C’è sostenibilità e sostenibilità. Il forfait di sir James Dyson, il magnate inglese famoso per aver reinventato gli aspirapolvere, dimostra che il business delle auto elettriche non funziona. Per quattro anni il baronetto ha pagato quattrocento specialisti incaricati di seguire il progetto del suo veicolo a zero emissioni, prima nella sede centrale di Malmesbury, nel Sud-Ovest dell’Inghilterra, poi a Singapore. Aveva annunciato inedite batterie, la produzione in proprio di accumulatori sia agli ioni di litio, sia allo stato solido, un design avveniristico per un’auto che sarebbe dovuta andare a fare concorrenza alla più costosa delle Tesla, con un prezzo vicino ai 150 mila euro. Aveva persino acquistato per 85 milioni di sterline un vecchio aeroporto in disuso a Hullavington, nello Wiltshire, per testare i suoi veicoli e promesso di produrre almeno tre veicoli “alla spina” da lanciare a partire dal 2020. Ma alla fine ha dovuto gettare la spugna: la produzione non è sostenibile, ha detto mettendo finalmente l’accento sulla parola sostenibilità che, a suo e nostro parere, non significa solo sostenibilità ambientale, ma anche economica.
«Nonostante i nostri grandi sforzi durante il processo di sviluppo, semplicemente non vediamo più come renderlo fattibile dal punto di vista commerciale», ha spiegato Dyson in una mail ai dipendenti raccolta dal Financial Times. «Abbiamo intrapreso un percorso serio per trovare un acquirente per il progetto che, sfortunatamente, finora non ha avuto successo». Quando l’ex ceo di Fca Sergio Marchionne diceva che non c’era modo di guadagnare producendo auto elettriche e invitata i clienti a non sceglierle dicendo che, ogni volta che ne vendeva una, perdeva un mucchio di dollari, si poteva pensare che il ritardo tecnologico della vecchia Fiat fosse il motivo di quella boutade. Ora che lo dice Sir John Dyson, che all’auto elettrica ci credeva ed era disposto a investirci miliardi, vale la pena di cominciare a ragionarci.
Forse non si può fare davvero. O meglio si può fare, ma non ci si può guadagnare. E finora non lo ha fatto nessuno. Anzi. Bastano due esempi. Tesla negli ultimi 15 anni non ha mai fatto un dollaro di utile. Nonostante abbia venduto i California Zev credit (Zero Emissions Vehicle Standard che permettono di vendere auto a benzina senza avere veicoli elettrici nella gamma) alle altre case automobilistiche per oltre 2 miliardi di dollari, Tesla ha messo insieme dal 2004 una perdita complessiva di 5 miliardi, uno dei quali solo lo scorso anno. Ma meglio (o peggio) ha fatto la Nio, l’azienda che viene considerata la Tesla cinese, con sede a Shangai, che è riuscita a perdere 5,7 miliardi di dollari dalla sua fondazione nel 2014, solo quattro anni fa.

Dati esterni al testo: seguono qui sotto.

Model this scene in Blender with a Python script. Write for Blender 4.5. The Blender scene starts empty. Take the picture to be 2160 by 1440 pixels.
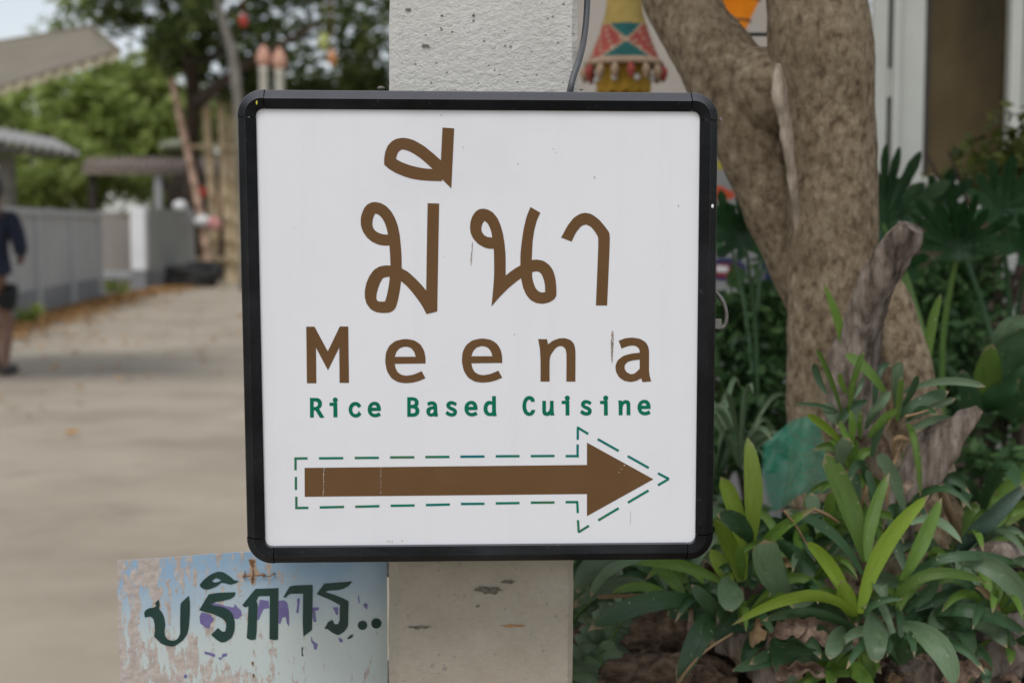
import bpy, bmesh, math, random
import numpy as np
from mathutils import Vector, Matrix, noise
from mathutils.geometry import delaunay_2d_cdt

random.seed(7)
RNG = np.random.default_rng(7)
sc = bpy.context.scene
col = sc.collection

# ------------------------------------------------------------------ camera, sky, sun, exposure
F = 3000.0                       # focal length in photograph pixels (50 mm on 36 mm, 2160 px wide)
TH = math.atan(242 / F)          # pitched slightly down
CAMZ = 1.22
cam_d = bpy.data.cameras.new('camera')
cam = bpy.data.objects.new('camera', cam_d); col.objects.link(cam)
cam.location = (0, 0, CAMZ)
cam.rotation_euler = (math.pi / 2 - TH, 0, 0)
cam_d.lens = 50; cam_d.sensor_width = 36
cam_d.clip_start = 0.05; cam_d.clip_end = 2000
cam_d.dof.use_dof = True
cam_d.dof.focus_distance = 1.52
cam_d.dof.aperture_fstop = 4.9
sc.camera = cam

SUN_EL, SUN_AZ = math.radians(58), math.radians(200)   # azimuth clockwise from +Y: behind the camera
w = bpy.data.worlds.new('World'); sc.world = w; w.use_nodes = True
nt = w.node_tree; nt.nodes.clear()
sky = nt.nodes.new('ShaderNodeTexSky'); sky.sky_type = 'NISHITA'; sky.sun_disc = False
sky.sun_elevation = SUN_EL; sky.sun_rotation = SUN_AZ
sky.air_density = 1.0; sky.dust_density = 1.2; sky.ozone_density = 1.0
hsv = nt.nodes.new('ShaderNodeHueSaturation'); hsv.inputs['Saturation'].default_value = 0.36
bg = nt.nodes.new('ShaderNodeBackground'); bg.inputs['Strength'].default_value = 0.142
wo = nt.nodes.new('ShaderNodeOutputWorld')
nt.links.new(sky.outputs[0], hsv.inputs['Color']); nt.links.new(hsv.outputs[0], bg.inputs[0]); nt.links.new(bg.outputs[0], wo.inputs[0])
sd = bpy.data.lights.new('sun', 'SUN'); sd.energy = 1.5; sd.angle = math.radians(25); sd.color = (1, .975, .94)
so = bpy.data.objects.new('sun', sd); col.objects.link(so)
sdir = Vector((math.sin(SUN_AZ) * math.cos(SUN_EL), math.cos(SUN_AZ) * math.cos(SUN_EL), math.sin(SUN_EL)))
so.rotation_euler = sdir.to_track_quat('Z', 'Y').to_euler(); so.location = (0, 0, 12)
sc.view_settings.view_transform = 'Standard'; sc.view_settings.look = 'None'
sc.view_settings.gamma = 1; sc.view_settings.exposure = 0.10
sc.cycles.max_bounces = 8; sc.cycles.transparent_max_bounces = 8
sc.cycles.sample_clamp_indirect = 6
sc.cycles.use_denoising = True

# ------------------------------------------------------------------ geometry of the view
ct, st = math.cos(TH), math.sin(TH)
def ray(px, py):
    x = (px - 1080) / F; v = (720 - py) / F
    return Vector((x, ct + v * st, -st + v * ct))
def P(px, py, Y):
    r = ray(px, py); return Vector((0, 0, CAMZ)) + r * (Y / r.y)
def XW(px, Y): return (px - 1080) / F * Y

# ------------------------------------------------------------------ object helpers
def tag(o, label=None, cat=None, group=None, kind=None):
    if label: o['label'] = label
    if cat: o['category'] = cat
    if group: o['group'] = group
    if kind: o['kind'] = kind
    return o
def thing(name, loc, label, cat, group=None):
    o = bpy.data.objects.new(name, None); o.location = loc; o.empty_display_size = .05
    col.objects.link(o); o['origin'] = list(loc); return tag(o, label, cat, group)
ORG = {}
def obj(name, verts, faces, mat, parent=None, origin=None, smooth=False, uv=None, mats=None, fm=None):
    """verts are world coordinates; one mesh object, parented to its thing."""
    if parent is not None:
        org = Vector(ORG[parent.name])
    else:
        org = Vector(origin) if origin is not None else None
    V = np.array([tuple(v) for v in verts], dtype=np.float64) if not isinstance(verts, np.ndarray) else verts
    if org is None:
        org = Vector((float((V[:, 0].min() + V[:, 0].max()) / 2), float((V[:, 1].min() + V[:, 1].max()) / 2), float(V[:, 2].min())))
    V = V - np.array(org)
    me = bpy.data.meshes.new(name)
    me.from_pydata(V.tolist() if not isinstance(V, list) else V, [], [tuple(f) for f in faces] if not isinstance(faces, np.ndarray) else faces.tolist())
    if mats:
        for m in mats: me.materials.append(m)
        for p, i in zip(me.polygons, fm): p.material_index = i
    else:
        me.materials.append(mat)
    if smooth: me.polygons.foreach_set('use_smooth', [True] * len(me.polygons))
    if uv is not None:
        ul = me.uv_layers.new(name='UVMap')
        for l in me.loops: ul.data[l.index].uv = uv[l.vertex_index]
    me.update()
    o = bpy.data.objects.new(name, me); col.objects.link(o)
    if parent is not None: o.parent = parent
    else: o.location = org
    ORG[o.name] = tuple(org)
    return o
_thing = thing
def thing(name, loc, label, cat, group=None):
    o = _thing(name, loc, label, cat, group); ORG[o.name] = tuple(loc); return o

class MB:
    def __init__(s): s.v = []; s.f = []
    def add(s, v, f):
        n = len(s.v); s.v += [tuple(a) for a in v]; s.f += [tuple(i + n for i in q) for q in f]; return s
    def box(s, x0, x1, y0, y1, z0, z1, bev=0.0):
        if bev <= 0:
            v = [(x, y, z) for x in (x0, x1) for y in (y0, y1) for z in (z0, z1)]
            return s.add(v, [(0, 1, 3, 2), (4, 6, 7, 5), (0, 4, 5, 1), (2, 3, 7, 6), (0, 2, 6, 4), (1, 5, 7, 3)])
        bm = bmesh.new(); bmesh.ops.create_cube(bm, size=1)
        for q in bm.verts:
            q.co = Vector(((x0 + x1) / 2 + q.co.x * (x1 - x0), (y0 + y1) / 2 + q.co.y * (y1 - y0), (z0 + z1) / 2 + q.co.z * (z1 - z0)))
        bmesh.ops.bevel(bm, geom=bm.edges[:], offset=bev, segments=2, affect='EDGES', profile=.5)
        bm.verts.index_update()
        s.add([q.co[:] for q in bm.verts], [[q.index for q in f.verts] for f in bm.faces]); bm.free(); return s
    def tube(s, pts, rad, seg=10, sub=1, disp=0.0, dscale=8.0, cap=True, seed=0.0, flat=1.0):
        v, f = tube(pts, rad, seg, sub, disp, dscale, cap, seed, flat); return s.add(v, f)
    def sphere(s, c, r, seg=12, rings=8, sc_=(1, 1, 1), disp=0, ds=6):
        c = Vector(c); v = []; f = []
        for i in range(rings + 1):
            a = math.pi * i / rings
            for j in range(seg):
                b = 2 * math.pi * j / seg
                d = Vector((math.sin(a) * math.cos(b), math.sin(a) * math.sin(b), math.cos(a)))
                k = 1 + (disp * noise.noise(d * ds + c * 3.1) if disp else 0)
                v.append(c + Vector((d.x * sc_[0], d.y * sc_[1], d.z * sc_[2])) * r * k)
        for i in range(rings):
            for j in range(seg):
                f.append((i * seg + j, (i + 1) * seg + j, (i + 1) * seg + (j + 1) % seg, i * seg + (j + 1) % seg))
        return s.add(v, f)
    def lathe(s, c, prof, seg=24):
        """prof: (radius, z)"""
        n = len(prof); v = []; f = []
        for r, z in prof:
            for j in range(seg):
                a = 2 * math.pi * j / seg
                v.append((c[0] + r * math.cos(a), c[1] + r * math.sin(a), z))
        for i in range(n - 1):
            for j in range(seg):
                f.append((i * seg + j, i * seg + (j + 1) % seg, (i + 1) * seg + (j + 1) % seg, (i + 1) * seg + j))
        return s.add(v, f)
    def build(s, name, mat, parent=None, **k): return obj(name, s.v, s.f, mat, parent, **k)

def catmull(pts, sub):
    pts = [Vector(p) for p in pts]
    if sub <= 1 or len(pts) < 3: return pts
    out = []
    for i in range(len(pts) - 1):
        p0 = pts[max(i - 1, 0)]; p1 = pts[i]; p2 = pts[i + 1]; p3 = pts[min(i + 2, len(pts) - 1)]
        for k in range(sub):
            t = k / sub
            out.append(.5 * ((2 * p1) + (p2 - p0) * t + (2 * p0 - 5 * p1 + 4 * p2 - p3) * t * t + (3 * p1 - p0 - 3 * p2 + p3) * t ** 3))
    out.append(pts[-1]); return out
def tube(pts, rad, seg=10, sub=1, disp=0.0, dscale=8.0, cap=True, seed=0.0, flat=1.0):
    pts4 = catmull(pts, sub)
    if not hasattr(rad, '__len__'): rad = [rad] * len(pts)
    n = len(pts4); R = []
    for i in range(n):
        t = i / max(n - 1, 1) * (len(rad) - 1); k = min(int(t), len(rad) - 2); fr = t - k
        fr = fr * fr * (3 - 2 * fr) if sub > 1 else fr
        R.append(rad[k] * (1 - fr) + rad[k + 1] * fr)
    v = []; f = []; ref = None
    for i, p in enumerate(pts4):
        T = (pts4[min(i + 1, n - 1)] - pts4[max(i - 1, 0)]).normalized()
        if ref is None: ref = T.orthogonal().normalized()
        ref = (ref - T * ref.dot(T)).normalized(); B = T.cross(ref)
        for j in range(seg):
            a = 2 * math.pi * j / seg
            d = ref * math.cos(a) + B * math.sin(a) * flat
            r = R[i]
            if disp:
                q = (p + d * r) * dscale + Vector((seed, seed * .7, 0))
                q.z *= .45
                r *= 1 + disp * (noise.noise(q) + .5 * noise.noise(q * 2.3) + .3 * noise.noise(q * 5.1))
            v.append(p + d * r)
    for i in range(n - 1):
        for j in range(seg):
            f.append((i * seg + j, i * seg + (j + 1) % seg, (i + 1) * seg + (j + 1) % seg, (i + 1) * seg + j))
    if cap:
        f.append(tuple(range(seg))[::-1]); f.append(tuple((n - 1) * seg + j for j in range(seg)))
    return v, f

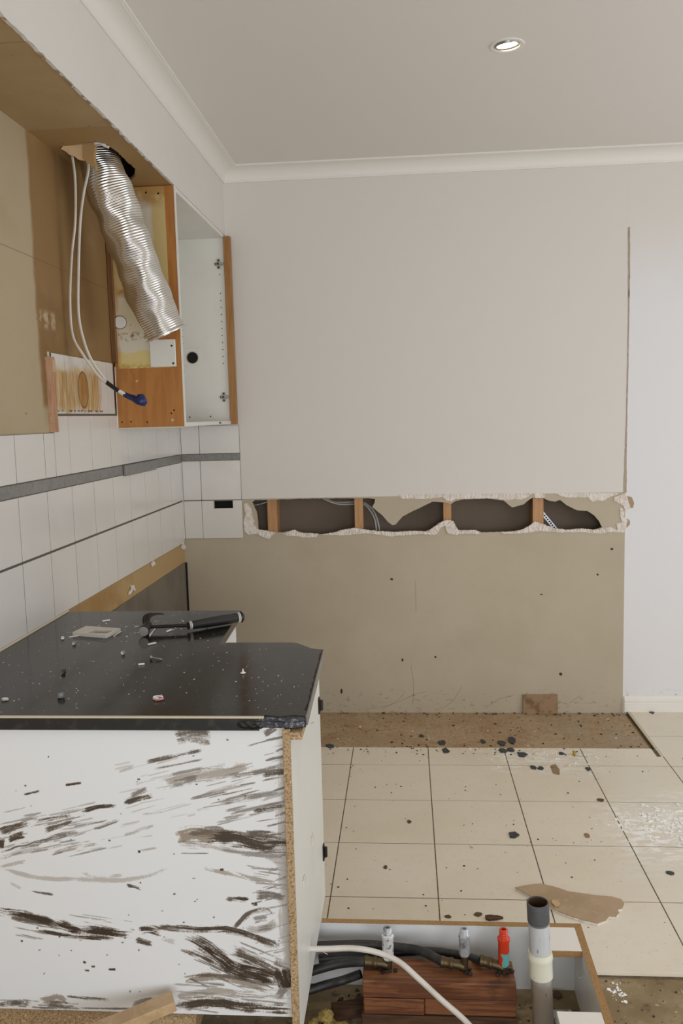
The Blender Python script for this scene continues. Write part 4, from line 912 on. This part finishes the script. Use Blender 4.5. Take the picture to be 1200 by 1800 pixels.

C’è un solo modo per fare i soldi con le auto elettriche: quotare le aziende che le producono. Lo sa bene Elon Musk, deus ex machina di Tesla, che nel 2010 e negli anni seguenti ha venduto l’80% della società: nel 2010 la sua società era valutata in totale circa 3 miliardi di dollari, oggi il 20% che ancora possiede Musk ne vale quasi 9, ma è anche arrivato a valerne 13. Anche la cinese Nio cercato di seguire la stessa strada: lo scorso anno ha raccolto un miliardo di dollari a Wall Street quotando le sue azioni a 6,25 dollari. Oggi il loro valore veleggia intorno al dollaro e mezzo.